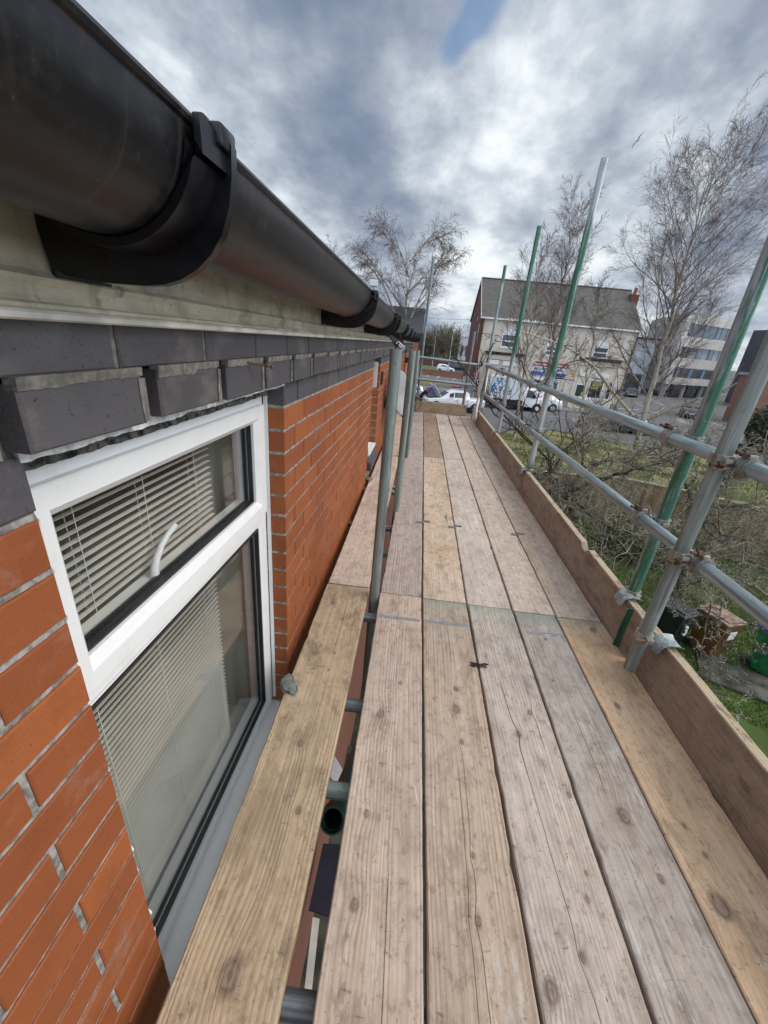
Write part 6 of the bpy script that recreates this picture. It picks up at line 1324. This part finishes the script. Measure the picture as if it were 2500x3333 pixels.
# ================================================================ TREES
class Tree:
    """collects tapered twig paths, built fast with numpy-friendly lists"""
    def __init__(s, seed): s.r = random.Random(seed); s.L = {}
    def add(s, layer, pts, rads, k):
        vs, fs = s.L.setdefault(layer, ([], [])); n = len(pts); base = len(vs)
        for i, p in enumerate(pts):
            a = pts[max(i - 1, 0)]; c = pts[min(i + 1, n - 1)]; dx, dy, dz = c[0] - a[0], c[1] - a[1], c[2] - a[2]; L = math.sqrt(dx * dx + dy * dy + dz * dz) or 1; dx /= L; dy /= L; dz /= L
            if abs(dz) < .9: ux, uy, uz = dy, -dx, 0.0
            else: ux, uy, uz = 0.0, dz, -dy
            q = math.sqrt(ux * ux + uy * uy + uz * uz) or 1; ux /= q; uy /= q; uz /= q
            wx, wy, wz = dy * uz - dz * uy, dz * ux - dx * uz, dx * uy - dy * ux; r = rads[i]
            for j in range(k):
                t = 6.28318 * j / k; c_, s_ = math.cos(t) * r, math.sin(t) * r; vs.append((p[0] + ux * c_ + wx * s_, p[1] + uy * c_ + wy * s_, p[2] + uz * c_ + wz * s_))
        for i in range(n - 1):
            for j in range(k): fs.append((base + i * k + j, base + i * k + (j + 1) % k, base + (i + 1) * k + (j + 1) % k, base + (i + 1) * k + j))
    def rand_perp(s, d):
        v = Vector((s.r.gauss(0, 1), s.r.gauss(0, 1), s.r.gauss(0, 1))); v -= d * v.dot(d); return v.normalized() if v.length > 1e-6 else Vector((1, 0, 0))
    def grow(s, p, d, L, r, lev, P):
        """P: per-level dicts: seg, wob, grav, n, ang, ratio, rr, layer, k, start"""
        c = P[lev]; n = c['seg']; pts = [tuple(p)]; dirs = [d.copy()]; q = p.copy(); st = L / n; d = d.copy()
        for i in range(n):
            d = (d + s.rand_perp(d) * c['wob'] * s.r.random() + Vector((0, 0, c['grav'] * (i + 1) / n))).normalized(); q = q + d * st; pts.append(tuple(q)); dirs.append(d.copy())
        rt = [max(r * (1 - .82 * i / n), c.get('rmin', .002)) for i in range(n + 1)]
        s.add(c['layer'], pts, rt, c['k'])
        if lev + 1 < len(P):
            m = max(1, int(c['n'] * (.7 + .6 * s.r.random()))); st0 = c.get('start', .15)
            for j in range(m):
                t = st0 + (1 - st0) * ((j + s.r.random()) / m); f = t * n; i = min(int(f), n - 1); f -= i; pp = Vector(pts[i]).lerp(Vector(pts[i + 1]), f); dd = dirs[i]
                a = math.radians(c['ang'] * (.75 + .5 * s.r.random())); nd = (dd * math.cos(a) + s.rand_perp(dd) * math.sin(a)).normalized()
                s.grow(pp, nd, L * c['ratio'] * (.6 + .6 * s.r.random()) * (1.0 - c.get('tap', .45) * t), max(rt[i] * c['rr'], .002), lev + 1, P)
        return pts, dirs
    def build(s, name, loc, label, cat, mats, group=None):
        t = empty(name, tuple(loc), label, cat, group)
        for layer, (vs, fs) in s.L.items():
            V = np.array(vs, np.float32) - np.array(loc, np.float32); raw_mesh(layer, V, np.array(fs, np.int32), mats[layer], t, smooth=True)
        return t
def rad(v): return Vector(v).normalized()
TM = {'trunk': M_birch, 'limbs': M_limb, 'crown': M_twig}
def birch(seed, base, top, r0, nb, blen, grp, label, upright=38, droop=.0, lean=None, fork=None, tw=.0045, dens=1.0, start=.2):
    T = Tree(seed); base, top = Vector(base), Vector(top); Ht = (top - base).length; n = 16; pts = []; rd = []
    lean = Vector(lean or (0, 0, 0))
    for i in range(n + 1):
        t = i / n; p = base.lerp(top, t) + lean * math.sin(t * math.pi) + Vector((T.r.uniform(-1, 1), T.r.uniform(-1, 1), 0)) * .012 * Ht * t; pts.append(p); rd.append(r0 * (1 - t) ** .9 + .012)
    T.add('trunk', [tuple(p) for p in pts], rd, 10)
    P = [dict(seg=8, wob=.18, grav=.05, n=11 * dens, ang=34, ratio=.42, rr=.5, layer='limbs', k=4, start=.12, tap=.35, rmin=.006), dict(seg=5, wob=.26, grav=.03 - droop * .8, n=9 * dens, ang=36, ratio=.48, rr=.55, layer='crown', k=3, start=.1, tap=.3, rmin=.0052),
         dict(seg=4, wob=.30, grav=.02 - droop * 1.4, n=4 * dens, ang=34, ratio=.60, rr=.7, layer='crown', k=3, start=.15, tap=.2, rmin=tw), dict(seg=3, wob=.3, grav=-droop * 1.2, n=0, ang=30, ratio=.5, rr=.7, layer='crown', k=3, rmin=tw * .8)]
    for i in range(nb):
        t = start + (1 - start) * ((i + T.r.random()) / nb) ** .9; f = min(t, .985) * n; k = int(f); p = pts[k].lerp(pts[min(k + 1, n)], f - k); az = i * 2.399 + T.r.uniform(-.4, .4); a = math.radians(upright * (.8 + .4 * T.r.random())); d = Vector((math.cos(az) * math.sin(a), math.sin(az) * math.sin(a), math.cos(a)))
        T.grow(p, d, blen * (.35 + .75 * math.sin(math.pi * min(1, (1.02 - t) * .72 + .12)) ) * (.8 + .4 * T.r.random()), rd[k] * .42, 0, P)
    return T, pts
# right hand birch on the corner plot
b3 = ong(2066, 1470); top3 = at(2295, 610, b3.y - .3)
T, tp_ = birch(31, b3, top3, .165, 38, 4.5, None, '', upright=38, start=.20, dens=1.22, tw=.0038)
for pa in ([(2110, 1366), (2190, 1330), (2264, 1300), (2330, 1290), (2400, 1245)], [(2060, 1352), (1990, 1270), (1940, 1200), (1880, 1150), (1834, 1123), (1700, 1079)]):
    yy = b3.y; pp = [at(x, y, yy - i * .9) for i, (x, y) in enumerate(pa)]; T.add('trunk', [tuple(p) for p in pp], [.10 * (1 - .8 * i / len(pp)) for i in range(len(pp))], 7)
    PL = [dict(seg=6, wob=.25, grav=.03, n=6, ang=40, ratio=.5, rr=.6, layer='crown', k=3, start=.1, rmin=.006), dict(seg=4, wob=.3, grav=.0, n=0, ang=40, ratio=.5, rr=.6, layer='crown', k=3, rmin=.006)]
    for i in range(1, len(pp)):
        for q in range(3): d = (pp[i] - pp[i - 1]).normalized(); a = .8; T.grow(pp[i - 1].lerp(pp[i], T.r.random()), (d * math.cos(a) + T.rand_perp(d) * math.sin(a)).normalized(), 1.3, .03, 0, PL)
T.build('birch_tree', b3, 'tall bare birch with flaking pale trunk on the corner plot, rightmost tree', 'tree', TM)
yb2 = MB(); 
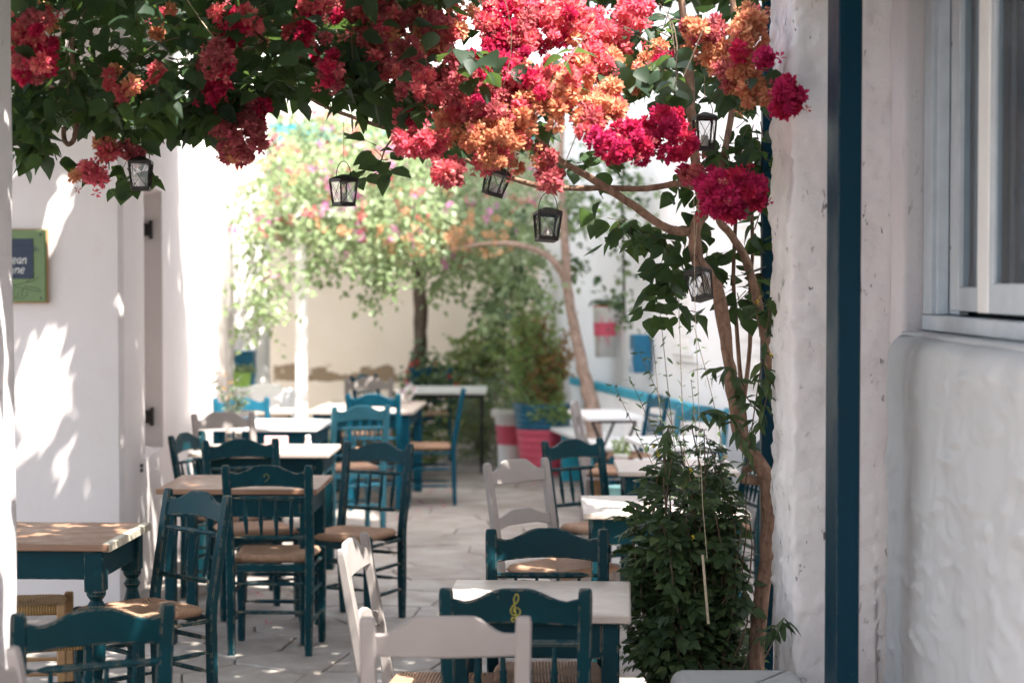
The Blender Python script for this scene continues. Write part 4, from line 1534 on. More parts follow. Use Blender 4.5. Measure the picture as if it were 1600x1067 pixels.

────────────────────

*DIRECTIONS*: Report all lines of the material that contain the word "picture".

*RESULT*:
Write part 6 of the bpy script that recreates this picture. It picks up at line 1324. This part finishes the script. Measure the picture as if it were 2500x3333 pixels.
The Blender Python script for this scene continues. Write part 4, from line 1534 on. More parts follow. Use Blender 4.5. Measure the picture as if it were 1600x1067 pixels.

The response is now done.